_TASK GOAL_: Return each line of the data below verbatim; pictures are to be left out.

start PROVIDED MATERIAL

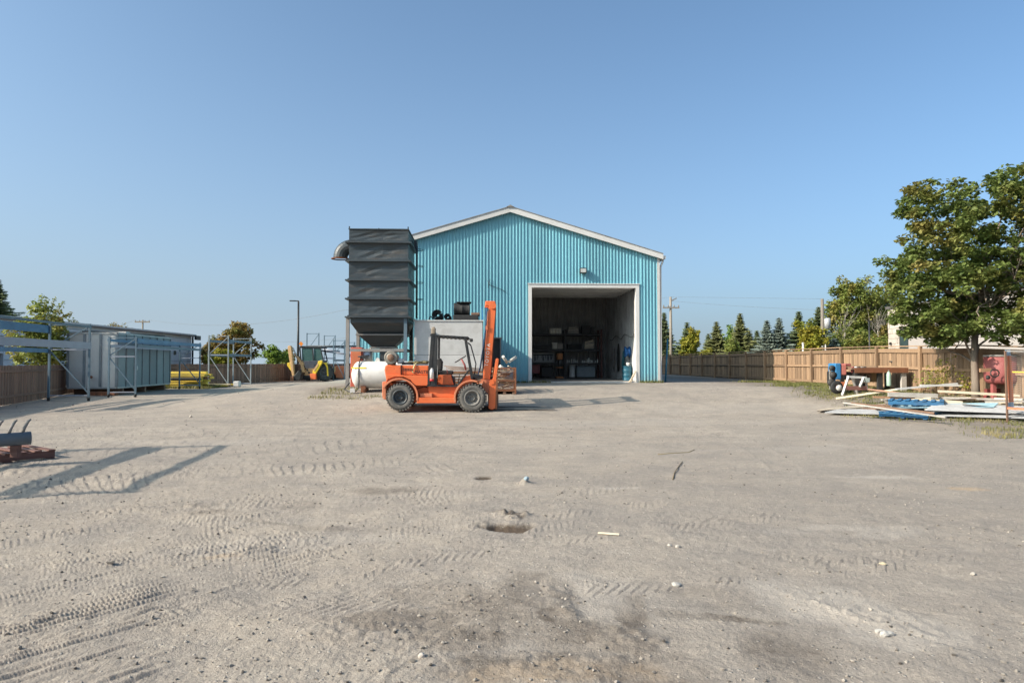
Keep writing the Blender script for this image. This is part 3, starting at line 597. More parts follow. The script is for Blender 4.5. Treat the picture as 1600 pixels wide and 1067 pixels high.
for a, b_ in (((0, 0), (.25, .55)), ((.05, 0), (.3, .5)), ((-.05, 0), (.2, .35))): q.bar((dx1-.5+a[0], FYB-.2, zFl-.05+a[1]*.2), (dx1-.42+b_[0]*.8, FYB-.08, zFl-.05+b_[1]), .04, .02)
tag(q.build('leaning_slats', PALEW), 'bundle of pale wood slats leaning on the right door jamb', 'slats')

# ---------------------------------------------------------------- dust collector
TY = 26.0; TD = 2.35; tx0, tx1 = PX(543, TY), PX(638, TY)
def TZ(py): return PZ(py, TY, 590)
tw = thing('dust_collector', 'tall charcoal steel dust collector on legs with hopper and side elbow', 'dust collector', ((tx0+tx1)/2, TY+TD/2, .6))
lev = [359, 379, 408, 438, 467, 495.5]
rr = random.Random(3)
for i in range(5):
    za, zb = TZ(lev[i+1]), TZ(lev[i]); q = MB(); n = 7
    # slightly dished sheet panels
    def ring(z, inset): return [(tx0+inset, TY+inset), (tx1-inset, TY+inset), (tx1-inset, TY+TD-inset), (tx0+inset, TY+TD-inset)]
    for k in range(4):
        A = Vector((*ring(0, .02)[k], 0)); B = Vector((*ring(0, .02)[(k+1) % 4], 0)); nrm = Vector(((B-A).y, -(B-A).x, 0)).normalized(); vs = []
        for r_ in range(6):
            for c_ in range(n+1):
                u, v = c_/n, r_/5; pz = za+.03+(zb-za-.06)*v; bulge = .045*math.sin(math.pi*v)*math.sin(math.pi*u)*rr.uniform(.3, 1.5)*(1 if k != 1 else .7)
                p_ = A.lerp(B, u)-nrm*bulge; vs.append((p_.x, p_.y, pz))
        q.add(vs, [(r_*(n+1)+c_, r_*(n+1)+c_+1, (r_+1)*(n+1)+c_+1, (r_+1)*(n+1)+c_) for r_ in range(5) for c_ in range(n)], False)
    q.build('housing_section', BLKSTEEL, tw)
    if i < 5:
        f = MB(); fl = .10; z = za
        f.bb(tx0-fl, tx1+fl, TY-fl, TY+.03, z-.025, z+.025); f.bb(tx0-fl, tx1+fl, TY+TD-.03, TY+TD+fl, z-.025, z+.025)
        f.bb(tx0-fl, tx0+.03, TY+.031, TY+TD-.031, z-.025, z+.025); f.bb(tx1-.03, tx1+fl, TY+.031, TY+TD-.031, z-.025, z+.025)
        f.bb(tx0-.02, tx1+.02, TY-.02, TY+.05, z+.026, z+.07); f.bb(tx1-.05, tx1+.02, TY+.051, TY+TD, z+.026, z+.07)
        f.build('flange', BLKSTEEL, tw)
q = MB(); q.bb(tx0, tx1, TY, TY+TD, TZ(359), TZ(359)+.04); q.bb(tx0+.5, tx1-.2, TY+.3, TY+TD-.3, TZ(359)+.041, TZ(359)+.1); q.build('top_lid', BLKSTEEL, tw)
for xx in (tx0+.03, tx1-.03, (tx0+tx1)/2): MB().bb(xx-.02, xx+.02, TY, TY+.05, TZ(359)+.041, TZ(359)+(.12 if xx != (tx0+tx1)/2 else .06)).build('lifting_lug', BLKSTEEL, tw)
# hopper
def frustum(x0, x1, y0, y1, z, X0, X1, Y0, Y1, Z):
    return MB().add([(x0, y0, z), (x1, y0, z), (x1, y1, z), (x0, y1, z), (X0, Y0, Z), (X1, Y0, Z), (X1, Y1, Z), (X0, Y1, Z)], [(0, 1, 5, 4), (1, 2, 6, 5), (2, 3, 7, 6), (3, 0, 4, 7), (4, 5, 6, 7), (3, 2, 1, 0)])
MB().bb(tx0+.08, tx1-.02, TY+.05, TY+TD-.05, TZ(504), TZ(496)-.026).build('hopper_collar', BLKSTEEL, tw)
a0, a1 = PX(557, TY), PX(629, TY); b0, b1 = PX(575, TY), PX(612, TY)
frustum(a0, a1, TY+.45, TY+TD-.45, TZ(521), tx0+.08, tx1-.02, TY+.05, TY+TD-.05, TZ(504)-.002).build('hopper', BLKSTEEL, tw)
frustum(b0, b1, TY+.8, TY+TD-.8, TZ(541), a0, a1, TY+.45, TY+TD-.45, TZ(521)-.06).build('lower_hopper', BLKSTEEL, tw)
MB().bb(a0-.1, a1+.1, TY+.35, TY+TD-.35, TZ(521)-.055, TZ(521)-.003).build('hopper_flange', GREYST, tw)
MB().bb(b0-.05, b1+.05, TY+.75, TY+TD-.75, TZ(541)-.05, TZ(541)-.003).build('hopper_flange', GREYST, tw)
MB().bb(PX(588, TY), PX(608, TY), TY+.9, TY+TD-.9, TZ(566), TZ(541)-.055).build('discharge_box', BLKSTEEL, tw)
for xx, yy, m_ in ((PX(541.5, TY)+.02, TY+.02, GREYST), (PX(633, TY), TY+.02, SLATE), (PX(541.5, TY)+.02, TY+TD-.12, GREYST), (PX(633, TY), TY+TD-.12, BLKSTEEL)):
    q = MB(); zt = TZ(496)-.03; q.bb(xx-.06, xx+.06, yy, yy+.02, .55, zt); q.bb(xx-.06, xx+.06, yy+.1, yy+.12, .55, zt); q.bb(xx-.012, xx+.012, yy+.021, yy+.099, .55, zt); q.bb(xx-.12, xx+.12, yy-.04, yy+.16, .53, .549); q.build('leg', m_, tw)
zc = TZ(547); xl, xr_ = PX(541.5, TY)+.08, PX(633, TY)-.06
MB().bb(xl, xr_, TY+.03, TY+.1, zc-.05, zc+.05).build('cross_beam', GREYST, tw); MB().bb(xl, xr_, TY+TD-.1, TY+TD-.03, zc-.05, zc+.05).build('cross_beam', GREYST, tw)
MB().bb(PX(633, TY)-.03, PX(633, TY)+.03, TY+.15, TY+TD-.13, zc-.05, zc+.05).build('cross_beam', BLKSTEEL, tw)
MB().bar((PX(633, TY)+.07, TY+.15, .8), (PX(633, TY)+.07, TY+TD-.1, 3.0), .03, .06).build('brace', BLKSTEEL, tw)
MB().bar((PX(633, TY)+.07, TY+.15, 3.0), (PX(633, TY)+.07, TY+TD-.1, 1.6), .03, .06).build('brace', BLKSTEEL, tw)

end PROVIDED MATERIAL

_EXERCISE SOLUTION_:
Keep writing the Blender script for this image. This is part 3, starting at line 597. More parts follow. The script is for Blender 4.5. Treat the picture as 1600 pixels wide and 1067 pixels high.
for a, b_ in (((0, 0), (.25, .55)), ((.05, 0), (.3, .5)), ((-.05, 0), (.2, .35))): q.bar((dx1-.5+a[0], FYB-.2, zFl-.05+a[1]*.2), (dx1-.42+b_[0]*.8, FYB-.08, zFl-.05+b_[1]), .04, .02)
tag(q.build('leaning_slats', PALEW), 'bundle of pale wood slats leaning on the right door jamb', 'slats')

# ---------------------------------------------------------------- dust collector
TY = 26.0; TD = 2.35; tx0, tx1 = PX(543, TY), PX(638, TY)
def TZ(py): return PZ(py, TY, 590)
tw = thing('dust_collector', 'tall charcoal steel dust collector on legs with hopper and side elbow', 'dust collector', ((tx0+tx1)/2, TY+TD/2, .6))
lev = [359, 379, 408, 438, 467, 495.5]
rr = random.Random(3)
for i in range(5):
    za, zb = TZ(lev[i+1]), TZ(lev[i]); q = MB(); n = 7
    # slightly dished sheet panels
    def ring(z, inset): return [(tx0+inset, TY+inset), (tx1-inset, TY+inset), (tx1-inset, TY+TD-inset), (tx0+inset, TY+TD-inset)]
    for k in range(4):
        A = Vector((*ring(0, .02)[k], 0)); B = Vector((*ring(0, .02)[(k+1) % 4], 0)); nrm = Vector(((B-A).y, -(B-A).x, 0)).normalized(); vs = []
        for r_ in range(6):
            for c_ in range(n+1):
                u, v = c_/n, r_/5; pz = za+.03+(zb-za-.06)*v; bulge = .045*math.sin(math.pi*v)*math.sin(math.pi*u)*rr.uniform(.3, 1.5)*(1 if k != 1 else .7)
                p_ = A.lerp(B, u)-nrm*bulge; vs.append((p_.x, p_.y, pz))
        q.add(vs, [(r_*(n+1)+c_, r_*(n+1)+c_+1, (r_+1)*(n+1)+c_+1, (r_+1)*(n+1)+c_) for r_ in range(5) for c_ in range(n)], False)
    q.build('housing_section', BLKSTEEL, tw)
    if i < 5:
        f = MB(); fl = .10; z = za
        f.bb(tx0-fl, tx1+fl, TY-fl, TY+.03, z-.025, z+.025); f.bb(tx0-fl, tx1+fl, TY+TD-.03, TY+TD+fl, z-.025, z+.025)
        f.bb(tx0-fl, tx0+.03, TY+.031, TY+TD-.031, z-.025, z+.025); f.bb(tx1-.03, tx1+fl, TY+.031, TY+TD-.031, z-.025, z+.025)
        f.bb(tx0-.02, tx1+.02, TY-.02, TY+.05, z+.026, z+.07); f.bb(tx1-.05, tx1+.02, TY+.051, TY+TD, z+.026, z+.07)
        f.build('flange', BLKSTEEL, tw)
q = MB(); q.bb(tx0, tx1, TY, TY+TD, TZ(359), TZ(359)+.04); q.bb(tx0+.5, tx1-.2, TY+.3, TY+TD-.3, TZ(359)+.041, TZ(359)+.1); q.build('top_lid', BLKSTEEL, tw)
for xx in (tx0+.03, tx1-.03, (tx0+tx1)/2): MB().bb(xx-.02, xx+.02, TY, TY+.05, TZ(359)+.041, TZ(359)+(.12 if xx != (tx0+tx1)/2 else .06)).build('lifting_lug', BLKSTEEL, tw)
# hopper
def frustum(x0, x1, y0, y1, z, X0, X1, Y0, Y1, Z):
    return MB().add([(x0, y0, z), (x1, y0, z), (x1, y1, z), (x0, y1, z), (X0, Y0, Z), (X1, Y0, Z), (X1, Y1, Z), (X0, Y1, Z)], [(0, 1, 5, 4), (1, 2, 6, 5), (2, 3, 7, 6), (3, 0, 4, 7), (4, 5, 6, 7), (3, 2, 1, 0)])
MB().bb(tx0+.08, tx1-.02, TY+.05, TY+TD-.05, TZ(504), TZ(496)-.026).build('hopper_collar', BLKSTEEL, tw)
a0, a1 = PX(557, TY), PX(629, TY); b0, b1 = PX(575, TY), PX(612, TY)
frustum(a0, a1, TY+.45, TY+TD-.45, TZ(521), tx0+.08, tx1-.02, TY+.05, TY+TD-.05, TZ(504)-.002).build('hopper', BLKSTEEL, tw)
frustum(b0, b1, TY+.8, TY+TD-.8, TZ(541), a0, a1, TY+.45, TY+TD-.45, TZ(521)-.06).build('lower_hopper', BLKSTEEL, tw)
MB().bb(a0-.1, a1+.1, TY+.35, TY+TD-.35, TZ(521)-.055, TZ(521)-.003).build('hopper_flange', GREYST, tw)
MB().bb(b0-.05, b1+.05, TY+.75, TY+TD-.75, TZ(541)-.05, TZ(541)-.003).build('hopper_flange', GREYST, tw)
MB().bb(PX(588, TY), PX(608, TY), TY+.9, TY+TD-.9, TZ(566), TZ(541)-.055).build('discharge_box', BLKSTEEL, tw)
for xx, yy, m_ in ((PX(541.5, TY)+.02, TY+.02, GREYST), (PX(633, TY), TY+.02, SLATE), (PX(541.5, TY)+.02, TY+TD-.12, GREYST), (PX(633, TY), TY+TD-.12, BLKSTEEL)):
    q = MB(); zt = TZ(496)-.03; q.bb(xx-.06, xx+.06, yy, yy+.02, .55, zt); q.bb(xx-.06, xx+.06, yy+.1, yy+.12, .55, zt); q.bb(xx-.012, xx+.012, yy+.021, yy+.099, .55, zt); q.bb(xx-.12, xx+.12, yy-.04, yy+.16, .53, .549); q.build('leg', m_, tw)
zc = TZ(547); xl, xr_ = PX(541.5, TY)+.08, PX(633, TY)-.06
MB().bb(xl, xr_, TY+.03, TY+.1, zc-.05, zc+.05).build('cross_beam', GREYST, tw); MB().bb(xl, xr_, TY+TD-.1, TY+TD-.03, zc-.05, zc+.05).build('cross_beam', GREYST, tw)
MB().bb(PX(633, TY)-.03, PX(633, TY)+.03, TY+.15, TY+TD-.13, zc-.05, zc+.05).build('cross_beam', BLKSTEEL, tw)
MB().bar((PX(633, TY)+.07, TY+.15, .8), (PX(633, TY)+.07, TY+TD-.1, 3.0), .03, .06).build('brace', BLKSTEEL, tw)
MB().bar((PX(633, TY)+.07, TY+.15, 3.0), (PX(633, TY)+.07, TY+TD-.1, 1.6), .03, .06).build('brace', BLKSTEEL, tw)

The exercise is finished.